__Problem__
Write each line out again exactly as written.
----------
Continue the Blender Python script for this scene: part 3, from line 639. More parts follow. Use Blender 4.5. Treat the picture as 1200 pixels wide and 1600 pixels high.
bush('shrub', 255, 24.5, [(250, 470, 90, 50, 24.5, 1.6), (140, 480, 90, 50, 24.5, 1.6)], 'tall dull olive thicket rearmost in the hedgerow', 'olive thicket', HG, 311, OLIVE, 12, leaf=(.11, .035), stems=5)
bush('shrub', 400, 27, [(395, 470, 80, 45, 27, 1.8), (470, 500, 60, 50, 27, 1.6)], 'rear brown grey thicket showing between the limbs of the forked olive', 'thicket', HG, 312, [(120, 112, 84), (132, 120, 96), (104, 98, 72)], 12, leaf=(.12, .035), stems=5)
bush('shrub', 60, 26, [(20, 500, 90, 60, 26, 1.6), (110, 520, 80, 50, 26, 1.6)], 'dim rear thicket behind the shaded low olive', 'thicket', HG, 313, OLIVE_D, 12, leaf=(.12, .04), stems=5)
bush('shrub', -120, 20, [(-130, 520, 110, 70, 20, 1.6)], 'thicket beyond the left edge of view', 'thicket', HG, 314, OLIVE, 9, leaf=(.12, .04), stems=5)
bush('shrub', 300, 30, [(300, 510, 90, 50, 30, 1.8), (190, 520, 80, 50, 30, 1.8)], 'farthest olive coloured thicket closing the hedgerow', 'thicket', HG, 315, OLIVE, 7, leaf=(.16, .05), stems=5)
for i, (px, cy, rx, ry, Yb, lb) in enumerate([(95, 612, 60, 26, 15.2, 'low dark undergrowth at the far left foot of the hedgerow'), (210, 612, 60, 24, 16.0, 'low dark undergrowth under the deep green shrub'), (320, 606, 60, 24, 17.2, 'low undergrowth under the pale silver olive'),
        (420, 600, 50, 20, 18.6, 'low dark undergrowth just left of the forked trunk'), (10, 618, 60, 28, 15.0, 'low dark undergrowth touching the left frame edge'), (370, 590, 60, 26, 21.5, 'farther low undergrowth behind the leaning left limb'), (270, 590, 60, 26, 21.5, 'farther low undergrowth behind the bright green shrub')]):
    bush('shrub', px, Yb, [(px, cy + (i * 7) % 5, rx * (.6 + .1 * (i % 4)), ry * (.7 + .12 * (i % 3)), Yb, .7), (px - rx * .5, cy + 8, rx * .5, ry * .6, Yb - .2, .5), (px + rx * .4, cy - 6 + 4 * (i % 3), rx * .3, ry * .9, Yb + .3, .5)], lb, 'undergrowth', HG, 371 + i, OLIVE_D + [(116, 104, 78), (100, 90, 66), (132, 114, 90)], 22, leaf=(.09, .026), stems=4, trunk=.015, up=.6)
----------
__Finished exercise__
Continue the Blender Python script for this scene: part 3, from line 639. More parts follow. Use Blender 4.5. Treat the picture as 1200 pixels wide and 1600 pixels high.
bush('shrub', 255, 24.5, [(250, 470, 90, 50, 24.5, 1.6), (140, 480, 90, 50, 24.5, 1.6)], 'tall dull olive thicket rearmost in the hedgerow', 'olive thicket', HG, 311, OLIVE, 12, leaf=(.11, .035), stems=5)
bush('shrub', 400, 27, [(395, 470, 80, 45, 27, 1.8), (470, 500, 60, 50, 27, 1.6)], 'rear brown grey thicket showing between the limbs of the forked olive', 'thicket', HG, 312, [(120, 112, 84), (132, 120, 96), (104, 98, 72)], 12, leaf=(.12, .035), stems=5)
bush('shrub', 60, 26, [(20, 500, 90, 60, 26, 1.6), (110, 520, 80, 50, 26, 1.6)], 'dim rear thicket behind the shaded low olive', 'thicket', HG, 313, OLIVE_D, 12, leaf=(.12, .04), stems=5)
bush('shrub', -120, 20, [(-130, 520, 110, 70, 20, 1.6)], 'thicket beyond the left edge of view', 'thicket', HG, 314, OLIVE, 9, leaf=(.12, .04), stems=5)
bush('shrub', 300, 30, [(300, 510, 90, 50, 30, 1.8), (190, 520, 80, 50, 30, 1.8)], 'farthest olive coloured thicket closing the hedgerow', 'thicket', HG, 315, OLIVE, 7, leaf=(.16, .05), stems=5)
for i, (px, cy, rx, ry, Yb, lb) in enumerate([(95, 612, 60, 26, 15.2, 'low dark undergrowth at the far left foot of the hedgerow'), (210, 612, 60, 24, 16.0, 'low dark undergrowth under the deep green shrub'), (320, 606, 60, 24, 17.2, 'low undergrowth under the pale silver olive'),
        (420, 600, 50, 20, 18.6, 'low dark undergrowth just left of the forked trunk'), (10, 618, 60, 28, 15.0, 'low dark undergrowth touching the left frame edge'), (370, 590, 60, 26, 21.5, 'farther low undergrowth behind the leaning left limb'), (270, 590, 60, 26, 21.5, 'farther low undergrowth behind the bright green shrub')]):
    bush('shrub', px, Yb, [(px, cy + (i * 7) % 5, rx * (.6 + .1 * (i % 4)), ry * (.7 + .12 * (i % 3)), Yb, .7), (px - rx * .5, cy + 8, rx * .5, ry * .6, Yb - .2, .5), (px + rx * .4, cy - 6 + 4 * (i % 3), rx * .3, ry * .9, Yb + .3, .5)], lb, 'undergrowth', HG, 371 + i, OLIVE_D + [(116, 104, 78), (100, 90, 66), (132, 114, 90)], 22, leaf=(.09, .026), stems=4, trunk=.015, up=.6)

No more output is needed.